## [STATED PROBLEM]
Starting with the first line below, extract each line through the one that contains "8).build('tube', M_BOARDD, r)", inclusive, excluding pictures.

## [DATA EXCERPT]
::::::::

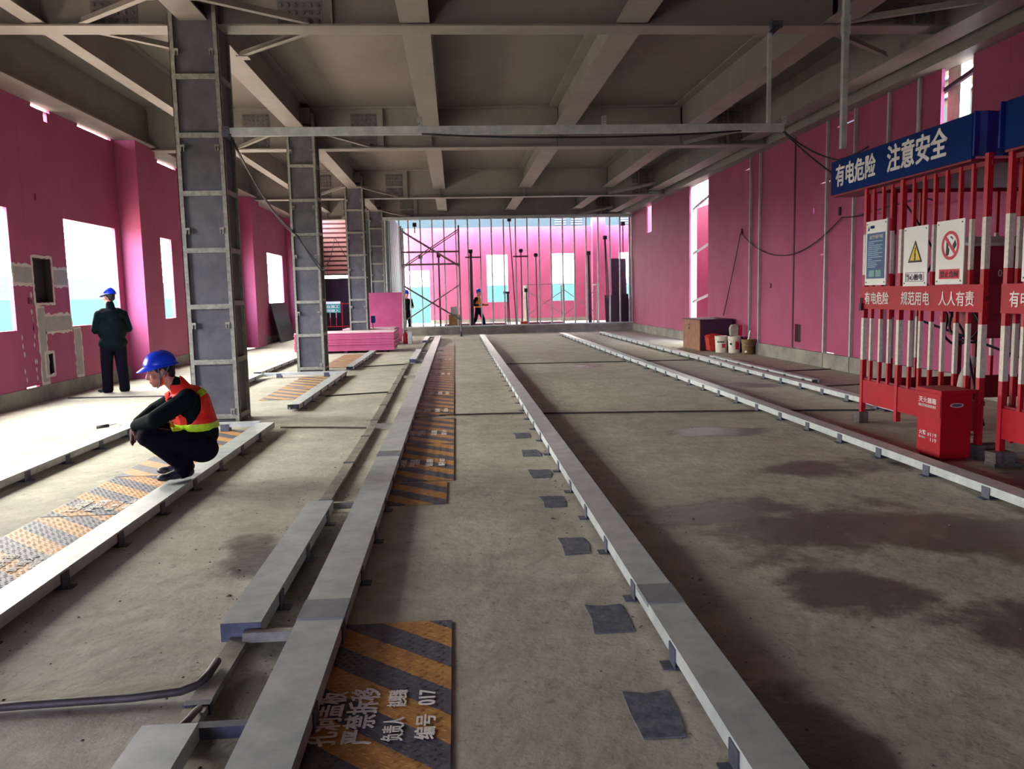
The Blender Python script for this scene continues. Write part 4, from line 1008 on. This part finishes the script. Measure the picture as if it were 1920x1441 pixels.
struct('wall_return', MB().box(8.3, 8.45, 24.6, 32, 0, 4.3), M_PINK)
mb = MB(); mb.box(7.3, 7.6, 29.5, 29.8, 0, 5.5); struct('wall_right_post', mb, M_CREAM)
mb = MB(); mb.box(7.3, 7.45, 11.5, 11.8, 0, 5.5); struct('wall_right_post', mb, M_CREAM)
r = empty('diagonal_pipe', (7.3, 11.3, 4.4), 0, 'dark pipe slanting across the gap high in the right wall', 'pipe')
MB().tube([(7.22, 11.8, 4.35), (7.22, 10.9, 4.5)], .04, 8).build('tube', M_BOARDD, r)

# ============================================================ people
def capsule(vs, fs, p, q, r1, r2, n=14):
    p, q = Vector(p), Vector(q); d = q-p; L = d.length
    d = d/L if L > 1e-6 else Vector((0,0,1)); a = d.orthogonal().normalized(); b = d.cross(a)
    rings = []
    for i in range(5):
        t = math.pi/2*(1-i/4.5); rings.append((p - d*(r1*math.sin(t)), r1*math.cos(t)))
    for i in range(5):
        t = math.pi/2*(i+.5)/4.5*.98; rings.append((q + d*(r2*math.sin(t)), r2*math.cos(t)))
    o = len(vs)
    for c, r in rings:
        for k in range(n):
            t = 2*math.pi*k/n; vs.append(tuple(c+a*(r*math.cos(t))+b*(r*math.sin(t))))
    m = len(rings)
    for i in range(m-1):
        for k in range(n): fs.append((o+i*n+k, o+i*n+(k+1)%n, o+(i+1)*n+(k+1)%n, o+(i+1)*n+k))
    fs.append(tuple(o+k for k in range(n-1, -1, -1))); fs.append(tuple(o+(m-1)*n+k for k in range(n)))
def ellip(vs, fs, c, r, R, n=18, m=12):
    o = len(vs); c = Vector(c)
    for i in range(1, m):
        ph = math.pi*i/m
        for k in range(n):
            t = 2*math.pi*k/n; v = Vector((r[0]*math.sin(ph)*math.cos(t), r[1]*math.sin(ph)*math.sin(t), r[2]*math.cos(ph)))
            vs.append(tuple(c+R@v))
    top = len(vs); vs.append(tuple(c+R@Vector((0,0,r[2])))); bot = len(vs); vs.append(tuple(c+R@Vector((0,0,-r[2]))))
    for i in range(m-2):
        for k in range(n): fs.append((o+i*n+k, o+(i+1)*n+k, o+(i+1)*n+(k+1)%n, o+i*n+(k+1)%n))
    for k in range(n): fs.append((top, o+k, o+(k+1)%n)); fs.append((bot, o+(m-2)*n+(k+1)%n, o+(m-2)*n+k))

BODY_MATS = [M_JKT, M_TRS, M_SKIN, M_SHOE, M_HAIR, M_GLOVE]
class Figure:
    """a body grown from tapered limbs and ellipsoids fused into one skin; x forward, y left, z up"""
    def __init__(s): s.P = []
    def cap(s, p, q, r1, r2, t): s.P.append(('c', np.array(p, float), np.array(q, float), r1, r2, t)); return s
    def ell(s, c, r, t, R=None): s.P.append(('e', np.array(c, float), np.array(r, float), R or Matrix.Identity(3), None, t)); return s
    def hand(s, wrist, d, nrm, side, t, curl=.6, sc=1.0, spread=1.0):
        """palm plus four fingers and a thumb; d: finger direction, nrm: direction the palm faces, side: thumb side vector sign"""
        w, d, n_ = Vector(wrist), Vector(d).normalized(), Vector(nrm); n_ = (n_-d*n_.dot(d)).normalized(); l = d.cross(n_)*side
        R = Matrix((d, l, n_)).transposed()
        s.ell(w+d*.048*sc, (.056*sc, .043*sc, .019*sc), t, R)
        for k, (o, L) in enumerate(((.033, .072), (.011, .082), (-.011, .076), (-.033, .058))):
            b = w+d*.088*sc+l*o*sc*spread; c1 = curl*(.75+.1*k)
            v1 = (d*math.cos(c1*.6)+n_*math.sin(c1*.6)); v2 = (d*math.cos(c1*1.7)+n_*math.sin(c1*1.7))
            m_ = b+v1*L*.55*sc; e = m_+v2*L*.5*sc
            s.cap(b-d*.02*sc, m_, .0095*sc, .0088*sc, t); s.cap(m_, e, .0088*sc, .0075*sc, t)
        b = w+d*.025*sc+l*.036*sc; m_ = b+(d*.6+l*.75+n_*.25).normalized()*.04*sc; e = m_+(d*.9+l*.15+n_*.4).normalized()*.034*sc
        s.cap(b, m_, .012*sc, .0105*sc, t); s.cap(m_, e, .0105*sc, .0085*sc, t)
    def head(s, c, R, hair=True):
        """c: middle of the skull, R: head rotation (columns: forward, left, up)"""
        def T(v): return np.array(c)+np.array(R@Vector(v))
        s.ell(T((-.012, 0, .03)), (.098, .077, .1), 2, R); s.ell(T((.035, 0, -.045)), (.062, .058, .075), 2, R)
        s.ell(T((.062, 0, -.095)), (.026, .03, .022), 2, R)                       # chin
        s.cap(T((.088, 0, .012)), T((.108, 0, -.03)), .010, .0155, 2)              # nose
        s.ell(T((.097, .014, -.034)), (.01, .009, .008), 2, R); s.ell(T((.097, -.014, -.034)), (.01, .009, .008), 2, R)
        s.ell(T((.09, 0, -.063)), (.012, .025, .007), 2, R); s.ell(T((.086, 0, -.075)), (.012, .022, .0075), 2, R)  # lips
        for y in (1, -1):
            s.ell(T((.078, y*.03, .02)), (.016, .026, .009), 2, R)                   # brow ridge
            s.ell(T((.062, y*.046, -.022)), (.026, .02, .022), 2, R)                 # cheek
            s.ell(T((-.008, y*.08, -.012)), (.02, .009, .034), 2, R)                 # ear
        if hair:
            s.ell(T((-.03, 0, .045)), (.095, .08, .098), 4, R); s.ell(T((-.065, 0, -.015)), (.045, .064, .055), 4, R)
            for y in (1, -1): s.ell(T((.02, y*.07, .035)), (.03, .012, .03), 4, R)
        s.hc, s.hR = c, R
    def sdf(s, X):
        out = []
        for k in s.P:
            if k[0] == 'c':
                p, q, r1, r2 = k[1:5]; d = q-p; t = np.clip(((X-p)@d)/max(d@d, 1e-9), 0, 1)
                out.append(np.linalg.norm(X-p-t[:,None]*d, axis=1)-(r1+(r2-r1)*t))
            else:
                R = np.array(k[3]); v = (X-k[1])@R; out.append((np.linalg.norm(v/k[2], axis=1)-1)*k[2].min())
        return np.array(out)
    def build(s, parent, voxel, smooth=5):
        vs, fs = [], []
        for k in s.P:
            if k[0] == 'c': capsule(vs, fs, k[1], k[2], k[3], k[4])
            else: ellip(vs, fs, k[1], k[2], k[3])
        me = bpy.data.meshes.new('body_raw'); me.from_pydata(vs, [], fs)
        o = bpy.data.objects.new('body_raw', me); COL.objects.link(o)
        bm = bmesh.new(); bm.from_mesh(me); bmesh.ops.recalc_face_normals(bm, faces=bm.faces); bm.to_mesh(me); bm.free()
        r = o.modifiers.new('r', 'REMESH'); r.mode = 'VOXEL'; r.voxel_size = voxel; r.adaptivity = 0
        m = o.modifiers.new('s', 'SMOOTH'); m.factor = .5; m.iterations = smooth
        dg = bpy.context.evaluated_depsgraph_get()
        nm = bpy.data.meshes.new_from_object(o.evaluated_get(dg)); bpy.data.objects.remove(o)
        n = len(nm.polygons); C = np.empty(n*3); nm.polygons.foreach_get('center', C)
        tags = np.array([k[5] for k in s.P]); idx = tags[np.argmin(s.sdf(C.reshape(-1, 3)), axis=0)]
        nm.materials.clear()
        for mm in s.mats: nm.materials.append(mm)
        nm.polygons.foreach_set('material_index', idx.astype(np.int32)); nm.polygons.foreach_set('use_smooth', np.ones(n, bool))
        nm.name = 'body'
        b = bpy.data.objects.new('body', nm); COL.objects.link(b); b.parent = parent; ORG[b.name] = (0,0,0)
        s.body = b; return b
    mats = BODY_MATS
    def shell(s, name, keep, off, m, parent, cuts=(), tags=None, thick=.004):
        """a garment that follows the body: the body's own faces inside the cut planes, lifted off the skin"""
        bm = bmesh.new(); bm.from_mesh(s.body.data)
        if tags is not None: bmesh.ops.delete(bm, geom=[f for f in bm.faces if f.material_index not in tags], context='FACES')
        for co, no in cuts:
            bmesh.ops.bisect_plane(bm, geom=bm.verts[:]+bm.edges[:]+bm.faces[:], plane_co=co, plane_no=no)
        bm.normal_update()
        bmesh.ops.delete(bm, geom=[f for f in bm.faces if not keep(f.calc_center_median(), f.normal)], context='FACES')
        bm.normal_update()
        nor = {v: v.normal.copy() for v in bm.verts}
        for v in bm.verts: v.co += nor[v]*off
        me = bpy.data.meshes.new(name); bm.to_mesh(me); bm.free()
        me.materials.clear(); me.materials.append(m)
        me.polygons.foreach_set('material_index', np.zeros(len(me.polygons), np.int32)); me.polygons.foreach_set('use_smooth', np.ones(len(me.polygons), bool))
        o = bpy.data.objects.new(name, me); COL.objects.link(o); o.parent = parent; ORG[o.name] = (0,0,0)
        sd = o.modifiers.new('thickness', 'SOLIDIFY'); sd.thickness = thick; sd.offset = 1
        return o
    def helmet(s, parent, m=None, strap=True):
        c, R = Vector(s.hc), s.hR; m = m or M_HELM
        n, rows = 32, 9; mb = MB(); vs = []
        def T(v): return tuple(c+R@Vector(v))
        for i in range(rows+1):
            ph = math.pi/2*i/rows
            for k in range(n):
                t = 2*math.pi*k/n; rr = math.cos(ph); ridge = .006*max(0, 1-abs(math.sin(t))*5) if 0 < i < rows else 0
                vs.append(T(((.128+ridge)*rr*math.cos(t)-.012, .105*rr*math.sin(t), .055+(.115+ridge)*math.sin(ph))))
        fs = [(i*n+k, i*n+(k+1)%n, (i+1)*n+(k+1)%n, (i+1)*n+k) for i in range(rows) for k in range(n)]
        mb.add(vs, fs); h = mb.build('helmet_shell', m, parent, org=(0,0,0), smooth=True)
        sd = h.modifiers.new('thickness', 'SOLIDIFY'); sd.thickness = .004
        mb = MB(); vs = []
        for k in range(n):
            t = 2*math.pi*k/n; f = max(0, math.cos(t)); e = .016+.045*f**1.5
            for (w, z) in ((0, .06), (e, .05-.02*f), (e, .044-.02*f), (0, .05)):
                vs.append(T(((.128+w)*math.cos(t)-.012, (.105+w*.9)*math.sin(t), z)))
        fs = [(k*4+j, ((k+1)%n)*4+j, ((k+1)%n)*4+(j+1)%4, k*4+(j+1)%4) for k in range(n) for j in range(4)]
        mb.add(vs, fs); mb.build('helmet_brim', m, parent, org=(0,0,0), smooth=False)
        if strap:
            mb = MB()
            for y in (1, -1):
                mb.tube([T((.02, y*.098, .05)), T((.022, y*.088, -.02)), T((.03, y*.07, -.08)), T((.045, y*.035, -.118)), T((.05, 0, -.122))], .006, 6)
                mb.tube([T((-.07, y*.085, .05)), T((-.035, y*.088, .0)), T((.022, y*.086, -.035))], .006, 6)
            mb.build('chin_strap', M_STRAP, parent, org=(0,0,0), smooth=True)
    def eyes(s, parent):
        c, R = Vector(s.hc), s.hR
        for y in (1, -1):
            for r_, x, m, nm in (((.008, .0125, .0065), .0825, M_WTXT, 'eye'), ((.006, .0055, .0058), .0865, M_HAIR, 'iris')):
                vs, fs = [], []; ellip(vs, fs, c+R@Vector((x, y*.031, .003)), r_, R, 12, 8); mb = MB(); mb.add(vs, fs); mb.build(nm, m, parent, org=(0,0,0), smooth=True)
            mb = MB(); mb.tube([tuple(c+R@Vector((.0935, y*.016, .021))), tuple(c+R@Vector((.095, y*.03, .026))), tuple(c+R@Vector((.084, y*.046, .021)))], [.003, .0042, .0025], 6)
            mb.build('eyebrow', M_HAIR, parent, org=(0,0,0), smooth=True)
        mb = MB(); mb.tube([tuple(c+R@Vector((.09, .024, -.071))), tuple(c+R@Vector((.1005, 0, -.069))), tuple(c+R@Vector((.09, -.024, -.071)))], .0022, 6)
        mb.build('mouth_line', M_GLOVE, parent, org=(0,0,0), smooth=True)
def hrot(yaw, pitch=0, roll=0): return (Matrix.Rotation(yaw, 3, 'Z') @ Matrix.Rotation(pitch, 3, 'Y') @ Matrix.Rotation(roll, 3, 'X'))
def shoe(F, ankle, d, t=3, sc=1., pitch=0):
    """ankle joint -> shoe lying along d (horizontal); pitch > 0 lifts the heel"""
    a = Vector(ankle); d = Vector((d[0], d[1], 0)).normalized(); l = Vector((-d.y, d.x, 0)); R = Matrix((d, l, Vector((0,0,1)))).transposed()
    R = R @ Matrix.Rotation(pitch, 3, 'Y'); fwd = R@Vector((1,0,0)); dn = R@Vector((0,0,-1))
    F.ell(a-fwd*.01+dn*.035, (.05*sc, .038*sc, .045), t, R); F.ell(a+fwd*.07*sc+dn*.045, (.085*sc, .04*sc, .037), t, R); F.ell(a+fwd*.15*sc+dn*.052, (.055*sc, .043*sc, .03), t, R)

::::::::

## [IN RESPONSE]
The Blender Python script for this scene continues. Write part 4, from line 1008 on. This part finishes the script. Measure the picture as if it were 1920x1441 pixels.
struct('wall_return', MB().box(8.3, 8.45, 24.6, 32, 0, 4.3), M_PINK)
mb = MB(); mb.box(7.3, 7.6, 29.5, 29.8, 0, 5.5); struct('wall_right_post', mb, M_CREAM)
mb = MB(); mb.box(7.3, 7.45, 11.5, 11.8, 0, 5.5); struct('wall_right_post', mb, M_CREAM)
r = empty('diagonal_pipe', (7.3, 11.3, 4.4), 0, 'dark pipe slanting across the gap high in the right wall', 'pipe')
MB().tube([(7.22, 11.8, 4.35), (7.22, 10.9, 4.5)], .04, 8).build('tube', M_BOARDD, r)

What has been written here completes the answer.